» Listed entries
>>>
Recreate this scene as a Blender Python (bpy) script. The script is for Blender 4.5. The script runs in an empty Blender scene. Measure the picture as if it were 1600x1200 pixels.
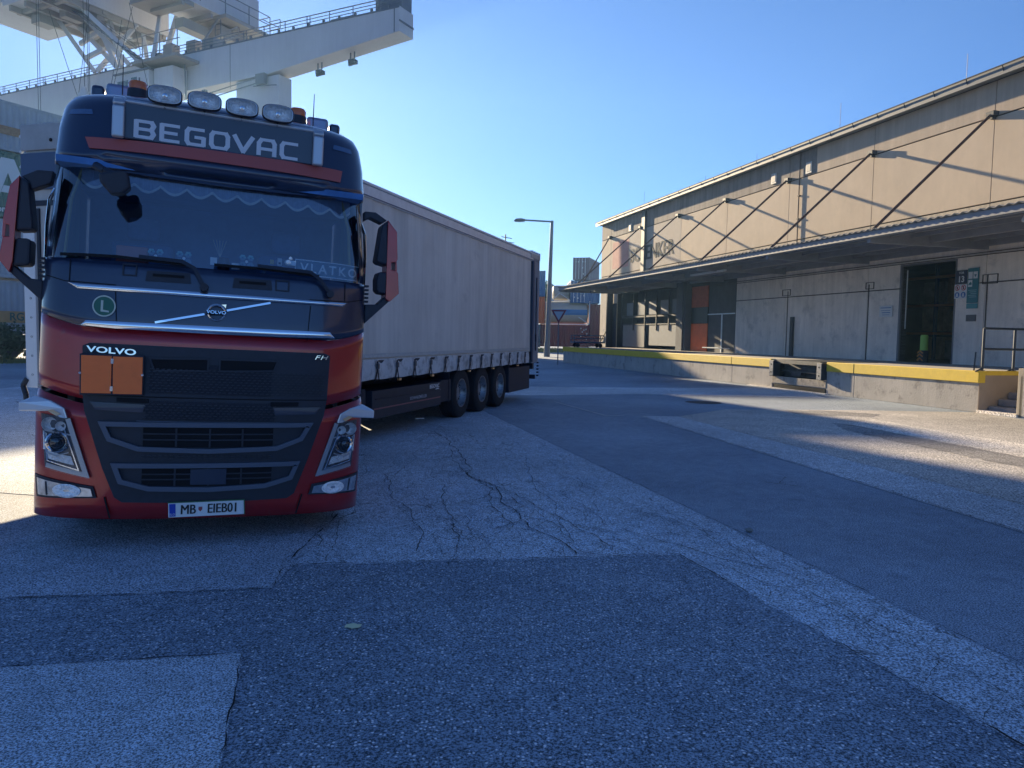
import bpy, bmesh, math, random
from mathutils import Vector, Matrix
from mathutils.geometry import tessellate_polygon
random.seed(7)
R=math.radians
scene=bpy.context.scene
col=scene.collection
# ------------------------------------------------------------------ camera
cam_d=bpy.data.cameras.new('camera'); cam=bpy.data.objects.new('camera',cam_d); col.objects.link(cam)
scene.camera=cam
cam_d.sensor_fit='HORIZONTAL'; cam_d.sensor_width=36.0; cam_d.lens=36.0*1172/1600
cam_d.clip_start=0.05; cam_d.clip_end=3000
PITCH,ROLL=0.0643,0.018
_f=Vector((0,math.cos(PITCH),-math.sin(PITCH))); _r0=Vector((1,0,0)); _u0=_r0.cross(_f)
_r=_r0*math.cos(ROLL)+_u0*math.sin(ROLL); _u=_u0*math.cos(ROLL)-_r0*math.sin(ROLL)
cam.matrix_world=Matrix(((_r.x,_u.x,-_f.x,0),(_r.y,_u.y,-_f.y,0),(_r.z,_u.z,-_f.z,1.70),(0,0,0,1)))
# ------------------------------------------------------------------ light
SUN_AZ,SUN_EL=-23.0,14.0
w=bpy.data.worlds.new('World'); scene.world=w; w.use_nodes=True
nt=w.node_tree; bg=nt.nodes['Background']
sky=nt.nodes.new('ShaderNodeTexSky'); sky.sky_type='NISHITA'; sky.sun_disc=False
sky.sun_elevation=R(SUN_EL); sky.sun_rotation=R(SUN_AZ); sky.altitude=300
sky.air_density=1.0; sky.dust_density=0.22; sky.ozone_density=5.0
tint=nt.nodes.new('ShaderNodeMix'); tint.data_type='RGBA'; tint.blend_type='MULTIPLY'
tint.inputs[0].default_value=1.0; tint.inputs[7].default_value=(0.84,0.94,1.20,1)
nt.links.new(sky.outputs[0],tint.inputs[6]); nt.links.new(tint.outputs[2],bg.inputs[0])
bg.inputs[1].default_value=0.050
sd=bpy.data.lights.new('sun','SUN'); sd.energy=5.0; sd.angle=R(0.6); sd.color=(1.0,0.80,0.52)
sun=bpy.data.objects.new('sun',sd); col.objects.link(sun)
_d=Vector((-math.sin(R(SUN_AZ))*math.cos(R(SUN_EL)),-math.cos(R(SUN_AZ))*math.cos(R(SUN_EL)),-math.sin(R(SUN_EL))))
sun.rotation_euler=_d.to_track_quat('-Z','Y').to_euler(); sun.location=(-20,50,30)
scene.view_settings.view_transform='Standard'; scene.view_settings.look='None'
scene.view_settings.exposure=1.6; scene.view_settings.gamma=1.0
scene.render.engine='CYCLES'
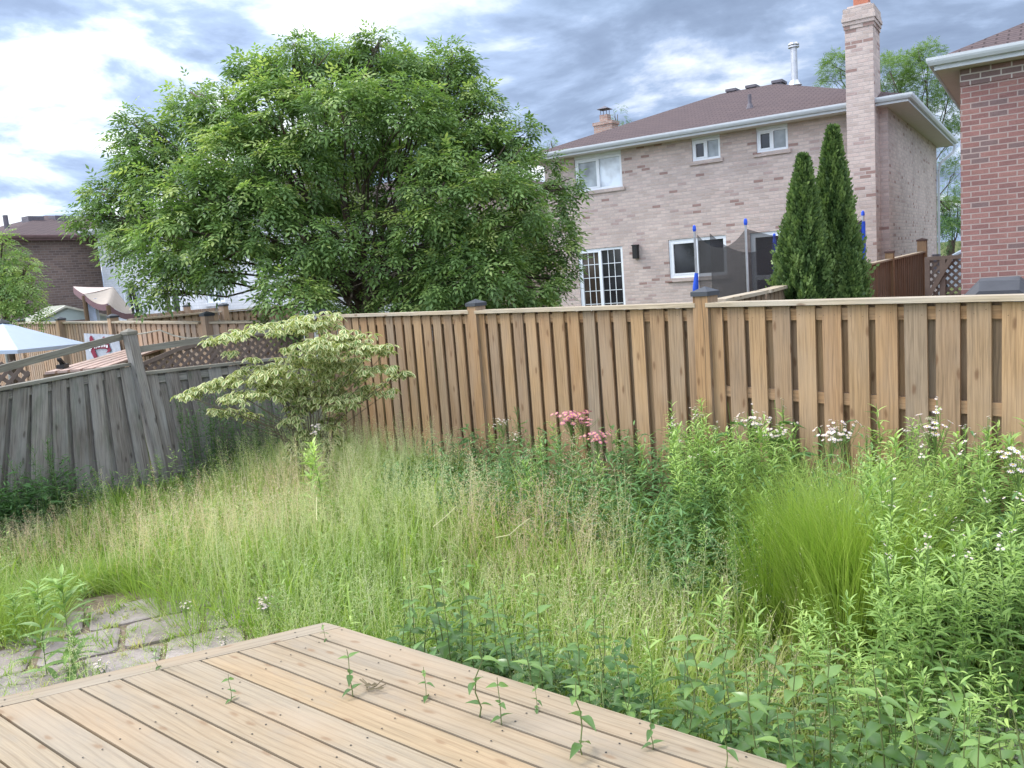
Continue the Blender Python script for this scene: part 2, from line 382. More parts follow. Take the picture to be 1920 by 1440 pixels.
M['dark_wood'] = plain('dark_brown_wood', (.14, .09, .05))  # even dark brown for joists, frames, gazebo posts, crack and nail heads
M['capmetal'] = plain('post_cap_black', (.05, .055, .065), .5)
M['white'] = plain('white_vinyl', (.74, .78, .82), .45, .4, var=.03)
M['gutter'] = plain('white_aluminium', (.50, .535, .56), .4, .4, var=.05)
M['soffit'] = plain('soffit', (.60, .56, .53), .7, var=.04)
M['brick'] = brick('pale_brick', [(0, (.47, .385, .345)), (.25, (.56, .465, .42)), (.55, (.50, .415, .38)), (.75, (.54, .435, .395)), (.90, (.31, .21, .185)), (.945, (.42, .325, .30))], (.46, .40, .375))
M['brick_side'] = M['brick']
M['red'] = brick('red_brick', [(0, (.29, .15, .135)), (.3, (.245, .13, .12)), (.55, (.31, .165, .145)), (.8, (.20, .135, .13)), (.93, (.27, .14, .125))], (.38, .30, .275), w=.235, h=.080, ms=.0095)
M['brown'] = brick('brown_brick', [(0, (.19, .14, .125)), (.4, (.16, .12, .11)), (.75, (.22, .16, .14))], (.25, .21, .19))
M['whitebrick'] = brick('white_brick', [(0, (.66, .68, .72)), (.4, (.62, .65, .70)), (.75, (.70, .72, .76))], (.58, .60, .64))
M['roof'] = shingle('roof_shingles', (.125, .093, .093), (.105, .08, .083))
M['glass'] = glass('window_glass'); M['glass2'] = glass('curtained_glass', (.30, .34, .36), .1); M['glass3'] = glass('brown_glass', (.06, .045, .035), .08)
M['curtain'] = glass('pale_curtain', (.5, .55, .6), .25)
M['black'] = plain('black_metal', (.02, .02, .02), .5)
M['steel'] = plain('galvanised_pole', (.45, .46, .48), .35, .5, .6)
M['blue'] = plain('blue_foam', (.03, .10, .62), .5)
M['bark'] = wood('bark', [(.10, .075, .055), (.12, .09, .065)], greyamt=.3, grey=(.17, .15, .13), grain=.6)
M['twig'] = plain('twig', (.14, .11, .075))
M['stem'] = plain('green_stem', (.12, .19, .05), .6)
M['stemred'] = plain('reddish_stem', (.12, .15, .05), .6)
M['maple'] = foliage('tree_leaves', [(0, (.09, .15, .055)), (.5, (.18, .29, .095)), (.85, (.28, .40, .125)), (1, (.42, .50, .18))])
M['locust'] = foliage('far_leaves', [(0, (.10, .18, .06)), (1, (.20, .30, .10))])
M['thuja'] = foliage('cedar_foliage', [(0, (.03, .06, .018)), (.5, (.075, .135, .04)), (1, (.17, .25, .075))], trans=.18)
M['varieg'] = foliage('variegated_leaves', [(0, (.14, .22, .06)), (.45, (.22, .32, .09)), (.5, (.52, .52, .26)), (1, (.70, .68, .38))], trans=.25)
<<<
» Instruction
Scan the data above; copy every line where "pixels" appears.

» The output
Recreate this scene as a Blender Python (bpy) script. The script is for Blender 4.5. The script runs in an empty Blender scene. Measure the picture as if it were 1600x1200 pixels.
Continue the Blender Python script for this scene: part 2, from line 382. More parts follow. Take the picture to be 1920 by 1440 pixels.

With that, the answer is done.